The Monkees “A Little Bit Me, A Little Bit You” (1967)

But my sense of Davy Jones, more than any of his bandmates, is that he didn’t feel like he needed to live down The Monkees. Of the four of them, he’s the only one who actually seemed like a fan of the band. You could argue that it might have been easier for him to take as the group’s heart-throb focal point, but I don’t think that’s right. Those of us who either watched the Monkees on TV during their initial run, or (like me) watched them on reruns in the 80s (the group had a brief sans-Nesmith resurgence mid-decade) had their own favorites (I thought Mickey was the funniest and Michael the cutest). They were all focal points, which is why they made for good sitcom in the first place.

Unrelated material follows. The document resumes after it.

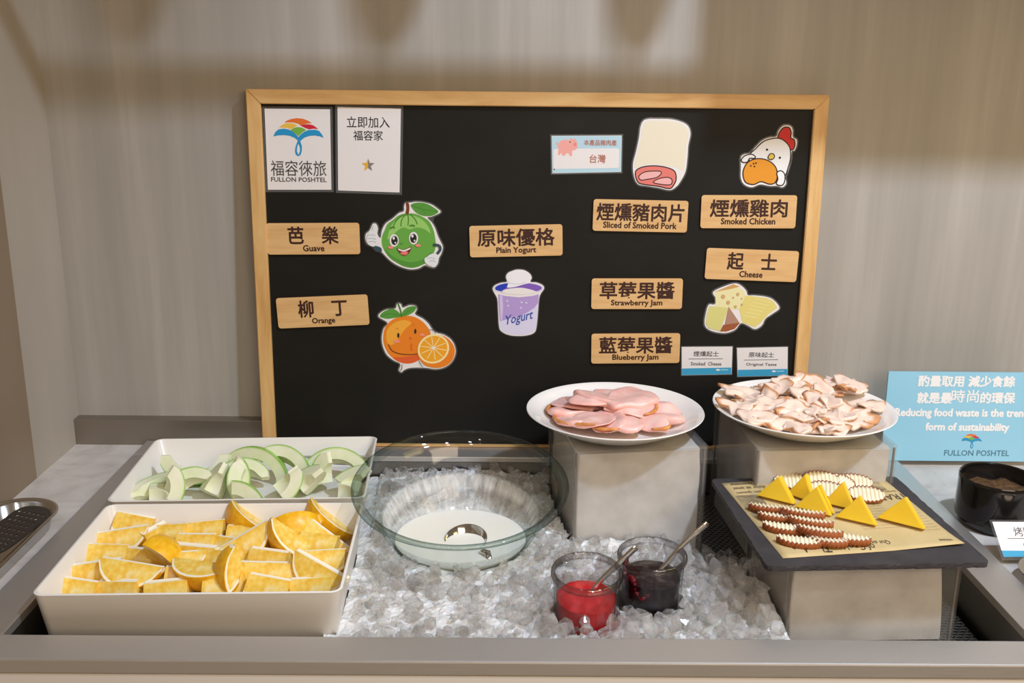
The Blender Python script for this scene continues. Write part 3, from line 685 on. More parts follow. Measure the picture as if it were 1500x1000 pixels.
def make_wedge(name, label, cat, group, R, x0, x1, half, mf, mfx, ms, msx, **kw):
    o = thing(name, label, cat, group=group)
    fb, sb = wedge_meshes(R, x0, x1, half, **kw)
    autosmooth(obj('flesh', fb, parent=o, mats=[mf, mfx]), 40); autosmooth(obj('peel', sb, parent=o, mats=[ms, msx]), 40)
    return o
RO = 0.038
OG = 'orange wedges in the white tray'
ow = dict(
    full=make_wedge('orange_wedge', '', 'orange', OG, RO, -RO*0.96, RO*0.96, radians(30), FLESH, PITH, PEEL, PITH),
    half=make_wedge('orange_wedge', '', 'orange', OG, RO, -0.004, RO*0.93, radians(34), FLESH, PITH, PEEL, PITH),
    mid=make_wedge('orange_wedge', '', 'orange', OG, RO, -0.0235, 0.0235, radians(33), FLESH, PITH, PEEL, PITH))
owused = set()
def place(protos, used, kind, loc, rot, label, group):
    rot = tuple(radians(q) for q in rot)
    if kind not in used:
        used.add(kind); o = protos[kind]; o.location = loc; o.rotation_euler = rot; o['label'] = label; o['group'] = group; return o
    return dup(protos[kind], loc, rot, label, group)
# crop coordinates in the tray close-up -> photograph: 30 + x/2.941, 720 + y/2.941
OW = [
 # x, y, kind, (rx, ry, rz), z, label
 (235, 425, 'mid', (12, 0, 4), -0.004, 'orange chunk in the front row, first from the left end of the tray'),
 (430, 428, 'mid', (20, 0, -6), -0.007, 'orange chunk in the front row, second from the left'),
 (635, 428, 'mid', (16, 0, 2), -0.006, 'orange chunk in the front row, third from the left'),
 (805, 415, 'half', (10, 0, 6), -0.003, 'small orange chunk in the front row, left of the upright half moon'),
 (915, 372, 'full', (-25, 78, 8), 0.004, 'orange wedge standing on end like a half moon in the front row'),
 (1070, 415, 'mid', (14, 0, -2), -0.004, 'orange chunk in the front row, right of the upright half moon'),
 (1260, 418, 'mid', (18, 0, 2), -0.006, 'orange chunk at the right end of the front row'),
 (300, 352, 'full', (-4, -6, 8), 0.001, 'orange wedge at the left end of the second row, peel edge along its base'),
 (475, 352, 'full', (-18, 5, -8), 0.006, 'large orange wedge with thick yellow peel below, left of centre'),
 (640, 372, 'half', (10, 0, 10), -0.004, 'small orange chunk tucked behind the front row near the middle'),
 (775, 350, 'full', (-52, 0, -14), 0.006, 'orange wedge showing its yellow peel to the front, in the middle of the tray'),
 (1080, 352, 'full', (-12, 0, -2), 0.0, 'long orange wedge with a white core right of the upright half moon'),
 (1290, 352, 'full', (-5, 14, -28), 0.006, 'orange wedge sloping down to the right front corner'),
 (1315, 300, 'mid', (10, 0, -10), 0.006, 'orange chunk by the right wall behind the sloping wedge'),
 (375, 275, 'mid', (8, 0, 4), 0.0, 'pale orange chunk by the left wall in the third row'),
 (510, 290, 'mid', (10, 0, -22), -0.002, 'orange chunk just left of the upturned piece of peel'),
 (580, 255, 'half', (170, 10, -20), 0.012, 'orange piece lying peel side up, bright yellow dome'),
 (660, 310, 'half', (8, 0, 5), -0.001, 'small pale orange chunk right below the upturned peel'),
 (725, 265, 'full', (10, 0, -10), 0.0, 'long orange wedge right of the upturned peel'),
 (850, 298, 'mid', (5, 0, -4), -0.001, 'orange chunk behind the peel-front wedge in the middle'),
 (1075, 295, 'mid', (12, 0, -8), 0.002, 'square orange chunk right of centre in the third row'),
 (420, 208, 'full', (-6, -5, 12), 0.003, 'orange wedge with a white peel curve in the fourth row by the left wall'),
 (530, 215, 'half', (30, 0, 60), 0.0, 'small whitish orange end behind the upturned peel'),
 (760, 228, 'mid', (5, 0, -3), 0.001, 'flat fronted orange chunk in the middle of the fourth row'),
 (858, 238, 'half', (0, 0, -30), 0.0, 'small orange chunk left of the big triangular wedge'),
 (965, 232, 'full', (-8, -26, 20), 0.010, 'big triangular orange wedge leaning right of centre'),
 (1165, 222, 'full', (-35, 40, 10), 0.012, 'orange wedge leaning in front of the ring of peel'),
 (1285, 228, 'mid', (0, 0, -14), 0.004, 'orange chunk right of the ring of peel'),
 (495, 142, 'mid', (6, 4, -6), 0.004, 'orange chunk at the left end of the back row'),
 (635, 188, 'mid', (5, 0, -2), 0.0, 'orange chunk second from the left in the back row'),
 (800, 172, 'mid', (5, 0, -8), 0.0, 'orange chunk in the middle of the back row'),
 (905, 190, 'half', (5, 0, 10), 0.0, 'small orange chunk in the back row left of the upright wedge'),
 (990, 140, 'full', (-70, 38, 0), 0.006, 'orange wedge with a round peel edge standing at the back of the tray'),
 (1160, 165, 'full', (-120, -20, 10), 0.012, 'orange wedge whose arched peel forms a ring at the back'),
 (1325, 135, 'full', (-70, 40, -4), 0.006, 'orange wedge standing in the right back corner of the tray'),
 (1295, 205, 'full', (-20, 30, -20), 0.004, 'orange wedge lying along the right wall below the corner wedge'),
]
rj = random.Random(8)
for x, y, kd, rot, z, lb in OW:
    if kd in ('mid', 'half') and rot[0] >= 0 and rot[0] < 60: rot = (rot[0]-22+rj.uniform(-7, 7), rot[1]+rj.uniform(-7, 7), rot[2]+rj.uniform(-11, 11))
    p = W(30+x/2.941, 720+y/2.941, z); place(ow, owused, kd, p, rot, lb, OG)
rnd = random.Random(4)
for i in range(5):
    for j in range(7):
        q = Matrix.Rotation(radians(2), 4, 'Z') @ Vector((-0.122+j*0.0405, -0.080+i*0.0385, 0))
        place(ow, owused, 'mid', (-0.3305+q.x, 1.0407+q.y, -0.0325), (rnd.uniform(-12, 12), 0, rnd.uniform(-25, 25)),
              'orange chunk buried under the top layer of orange wedges', 'orange chunks in the lower layer')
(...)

I just think that Davy Jones had a gift for taking the mixed blessings of teen idol stardom with humility, gratitude, a winking sense of humor, and a strong appreciation of the absurd. He was still happily touring the oldies circuit when he died of a heart attack yesterday, playing to a fan base that wasn’t (isn’t) getting any younger, and apparently loving his life – like the lyrics of his 1971 single “Girl”, which might as well be a love song to his audience: “And what you are is all that I want for me, and it’s good to feel that way, girl.” In this sense, he truly invented the notion of the well-adjusted, non-pathetic, happily middle-aged-and-aging teen idol. Justin Bieber: take note, son.